Atrincherado, consciente de la irreversibilidad de los acontecimientos sucesivos, con sus pelos largos y desgreñados, la barba de varias semanas, una camiseta verde agujereada, y un no menos maltrecho pantalón color caqui, Ernesto se aferra a la angulosa roca que apuntaba hacia el sol del mediodía. Malherido y sin fuerzas, lucha hasta el final, cuando su arma es inutilizada, y casi una decena de fusiles le apuntan desde todos los ángulos imaginables: la soledad del guerrero derrotado. El combate se prolonga en otros puntos del páramo inhóspito y árido, al tiempo que algunos guerrilleros intentan huir campo traviesa, pero los rangers que conducen al prisionero, y los capitanes, subtenientes y coroneles que se harían eco de la novedad, de momento le prodigan nula importancia al desarrollo de aquellas vicisitudes, y se concentran con exclusividad en el “trofeo de guerra”. Dos soldados se relevan permanentemente para llevarlo y ayudarlo a escalar, pues la gravedad de su herida en la pierna izquierda tiende a aumentar. Lleva la cabeza gacha y las manos atadas con un cinturón delante de su torso. Con probabilidad, no posee la certeza de que no pasarán muchas horas hasta su inminente ejecución, pero la escena igualmente remite, sin escalas, al tormento que padeció Cristo en su camino hacia el Calvario, del mismo modo que la célebre foto que testimonia su muerte, alude a referencias pictóricas de la magnitud de “La lección de anatomía del Dr. Nicolaes Tulp”, de Rembrandt. Volviendo a los conceptos del escritor John Berger, éste afirmaba: en algunos casos extraños la tragedia de la muerte de un hombre completa y ejemplifica el sentido de toda su vida.

Salgo de la escuelita que ha cambiado barro por cemento y paja por tejas, y otra vez me encuentro ante ofrendas florales y miles de cartas en decenas de idiomas.

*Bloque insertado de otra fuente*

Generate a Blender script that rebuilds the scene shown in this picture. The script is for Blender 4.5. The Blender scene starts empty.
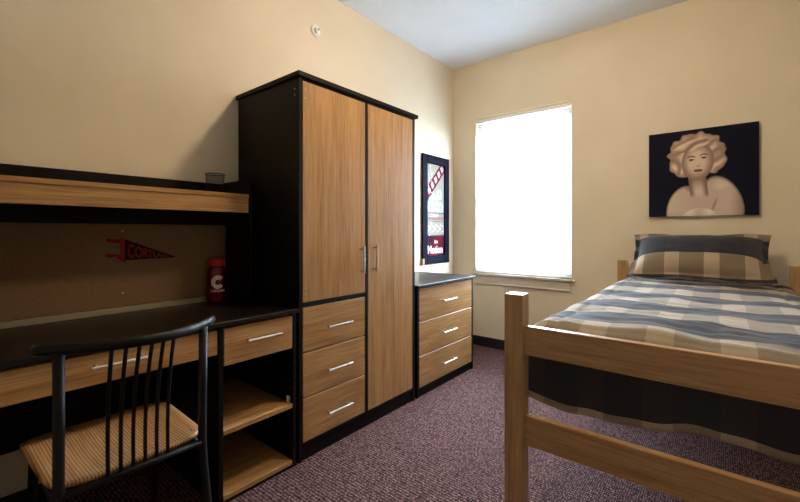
import bpy, bmesh, math, random
from mathutils import Vector, Matrix, noise
S = bpy.context.scene
COL = S.collection
PI = math.pi
random.seed(4)

def lin(c):
    return tuple(((x/255)/12.92 if x/255 <= .04045 else ((x/255+.055)/1.055)**2.4) for x in c)
def rgba(c): return (*lin(c), 1)

# ------------------------------------------------------------------ materials
def base_mat(name, col, rough=.5, metal=0, spec=.5):
    m = bpy.data.materials.new(name); m.use_nodes = True
    b = m.node_tree.nodes['Principled BSDF']
    b.inputs['Base Color'].default_value = rgba(col)
    b.inputs['Roughness'].default_value = rough
    b.inputs['Metallic'].default_value = metal
    b.inputs['Specular IOR Level'].default_value = spec
    return m
def nt(m): return m.node_tree.nodes, m.node_tree.links, m.node_tree.nodes['Principled BSDF']
def ramp(N, stops, interp='LINEAR'):
    r = N.new('ShaderNodeValToRGB'); r.color_ramp.interpolation = interp
    e = r.color_ramp.elements
    while len(e) > 1: e.remove(e[-1])
    e[0].position = stops[0][0]; e[0].color = rgba(stops[0][1])
    for p, c in stops[1:]:
        q = e.new(p); q.color = rgba(c)
    return r
def coords(N, L, scale, kind='Object', rot=(0,0,0)):
    t = N.new('ShaderNodeTexCoord'); mp = N.new('ShaderNodeMapping')
    mp.inputs['Scale'].default_value = scale; mp.inputs['Rotation'].default_value = rot
    L.new(t.outputs[kind], mp.inputs['Vector']); return mp.outputs['Vector']
def tex_noise(N, L, vec, scale, detail=3, rough=.5, dist=0):
    n = N.new('ShaderNodeTexNoise'); n.inputs['Scale'].default_value = scale
    n.inputs['Detail'].default_value = detail; n.inputs['Roughness'].default_value = rough
    n.inputs['Distortion'].default_value = dist
    L.new(vec, n.inputs['Vector']); return n.outputs['Fac']
def bump(N, L, b, h, strength=.2, dist=.002):
    bp = N.new('ShaderNodeBump'); bp.inputs['Strength'].default_value = strength
    bp.inputs['Distance'].default_value = dist
    L.new(h, bp.inputs['Height']); L.new(bp.outputs['Normal'], b.inputs['Normal'])
def wood(name, axis, dark, mid, light, rough=.42, stretch=26, fine=120, dist=.3, band=.165):
    m = base_mat(name, mid, rough); N, L, b = nt(m)
    sc = [1, 1, 1]; sc['XYZ'.index(axis)] = 1/stretch
    v = coords(N, L, tuple(sc))
    n1 = tex_noise(N, L, v, fine, 5, .65, dist)
    n2 = tex_noise(N, L, v, fine/5, 2, .5, dist*2.6)
    mx = N.new('ShaderNodeMath'); mx.operation = 'MULTIPLY_ADD'
    mx.inputs[1].default_value = .62; L.new(n1, mx.inputs[0])
    m2 = N.new('ShaderNodeMath'); m2.operation = 'MULTIPLY'; m2.inputs[1].default_value = .38
    L.new(n2, m2.inputs[0]); L.new(m2.outputs[0], mx.inputs[2])
    r = ramp(N, [(.5-band, dark), (.5, mid), (.5+band, light)])
    L.new(mx.outputs[0], r.inputs['Fac']); L.new(r.outputs['Color'], b.inputs['Base Color'])
    bump(N, L, b, n1, .12, .001)
    return m
OD, OM, OL = (138, 98, 56), (172, 131, 82), (193, 153, 104)
M = {}
M['oak_z'] = wood('oak_laminate_upright', 'Z', OD, OM, OL)
M['oak_y'] = wood('oak_laminate_level', 'Y', OD, OM, OL)
BD, BM_, BL = (150, 114, 74), (180, 143, 98), (198, 163, 118)
M['bed_z'] = wood('bed_oak_upright', 'Z', BD, BM_, BL, .36, 18)
M['bed_x'] = wood('bed_oak_crosswise', 'X', BD, BM_, BL, .36, 18)
M['bed_y'] = wood('bed_oak_lengthwise', 'Y', BD, BM_, BL, .36, 18)
def seat_mat():
    m = wood('striped_seat_veneer', 'X', (160, 118, 74), (184, 144, 98), (206, 170, 124), .4, 40, 120, 0)
    N, L, b = nt(m); src = b.inputs['Base Color'].links[0].from_socket
    v = coords(N, L, (.06, 1, 1)); wv = N.new('ShaderNodeTexWave'); wv.bands_direction = 'Y'
    wv.inputs['Scale'].default_value = 40; wv.inputs['Distortion'].default_value = 1.2; wv.inputs['Detail'].default_value = 2; wv.inputs['Detail Scale'].default_value = 6
    L.new(v, wv.inputs['Vector']); r = ramp(N, [(0, (165, 140, 122)), (.35, (228, 220, 210)), (.6, (255, 255, 255))])
    L.new(wv.outputs['Fac'], r.inputs['Fac']); x = N.new('ShaderNodeMixRGB'); x.blend_type = 'MULTIPLY'; x.inputs[0].default_value = 1
    L.new(src, x.inputs[1]); L.new(r.outputs[0], x.inputs[2]); L.new(x.outputs[0], b.inputs['Base Color']); return m
M['seat'] = seat_mat()
def black_lam(name, rough, spec):
    m = base_mat(name, (16, 12, 11), rough, 0, spec); N, L, b = nt(m)
    v = coords(N, L, (1, .08, 1)); n = tex_noise(N, L, v, 60, 3)
    r = ramp(N, [(.3, (12, 9, 9)), (.7, (20, 15, 14))]); L.new(n, r.inputs['Fac'])
    L.new(r.outputs['Color'], b.inputs['Base Color']); bump(N, L, b, n, .05, .001); return m
M['black'] = black_lam('black_brown_laminate', .55, .16)
M['blacktop'] = black_lam('black_brown_worktop_laminate', .36, .4)
def paint(name, col, rough=.75, amp=4):
    m = base_mat(name, col, rough, 0, .3); N, L, b = nt(m)
    v = coords(N, L, (1, 1, 1)); n = tex_noise(N, L, v, 90, 3); n2 = tex_noise(N, L, v, 2.5, 3)
    r = ramp(N, [(.3, tuple(c-amp for c in col)), (.7, tuple(min(255, c+amp//2) for c in col))])
    L.new(n2, r.inputs['Fac']); L.new(r.outputs['Color'], b.inputs['Base Color'])
    bump(N, L, b, n, .12, .002); return m
M['wall'] = paint('beige_wall_paint', (222, 210, 187))
M['ceil'] = paint('white_ceiling_paint', (234, 238, 243))
M['white'] = base_mat('white_vinyl', (232, 232, 230), .4)
M['trim'] = paint('offwhite_trim_paint', (205, 196, 182), .5, 2)
M['basebd'] = base_mat('black_vinyl_baseboard', (22, 23, 30), .45)
M['steel'] = base_mat('brushed_steel', (190, 186, 178), .5, .8)
M['screw'] = base_mat('screw_metal', (190, 180, 165), .35, 1)
M['chair'] = base_mat('black_powder_coat', (14, 14, 17), .5, 0, .3)
M['navyframe'] = base_mat('dark_navy_frame', (11, 16, 30), .8, 0, .06)
M['canvas'] = base_mat('dark_canvas', (24, 24, 38), .9, 0, .1)
M['plastic_w'] = base_mat('white_plastic', (225, 222, 214), .45)
M['red'] = base_mat('red_felt', (150, 14, 24), .9)
M['felt'] = base_mat('black_felt', (18, 13, 15), .95)
M['redcap'] = base_mat('red_plastic_cap', (150, 16, 20), .35)
M['wprint'] = base_mat('white_print', (225, 205, 200), .6)
M['wire'] = base_mat('black_wire', (14, 14, 14), .5, .6)
M['tan'] = base_mat('tan_cardboard', (176, 142, 104), .8)
M['matt'] = base_mat('mattress_ticking', (70, 80, 110), .9)
M['grey'] = base_mat('grey_beige_metal_strip', (150, 142, 122), .5, .2)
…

Mis antiguos acompañantes se han ido ya; es plena hora de la siesta en La Higuera, y a excepción de unos niños que andan correteando tras una pelota, las calles sólo están habitadas por el continuo movimiento del polvo y algunos caballos flacos, desganados, que comen pasto de donde pueden. Esos chicos, tratándome de “señor”, me invitan a patear con ellos, y también me dicen que tendría que haber venido en octubre, cuando el pueblo se transforma en un “polo turístico” y siempre hay personas en las calles. Les contesto que no, mejor así, con poca gente. Termino de jugar con el sudor goteándome en roscas acaneladas por el cuello. Los saludos, y me voy. Vallegrande es la próxima parada.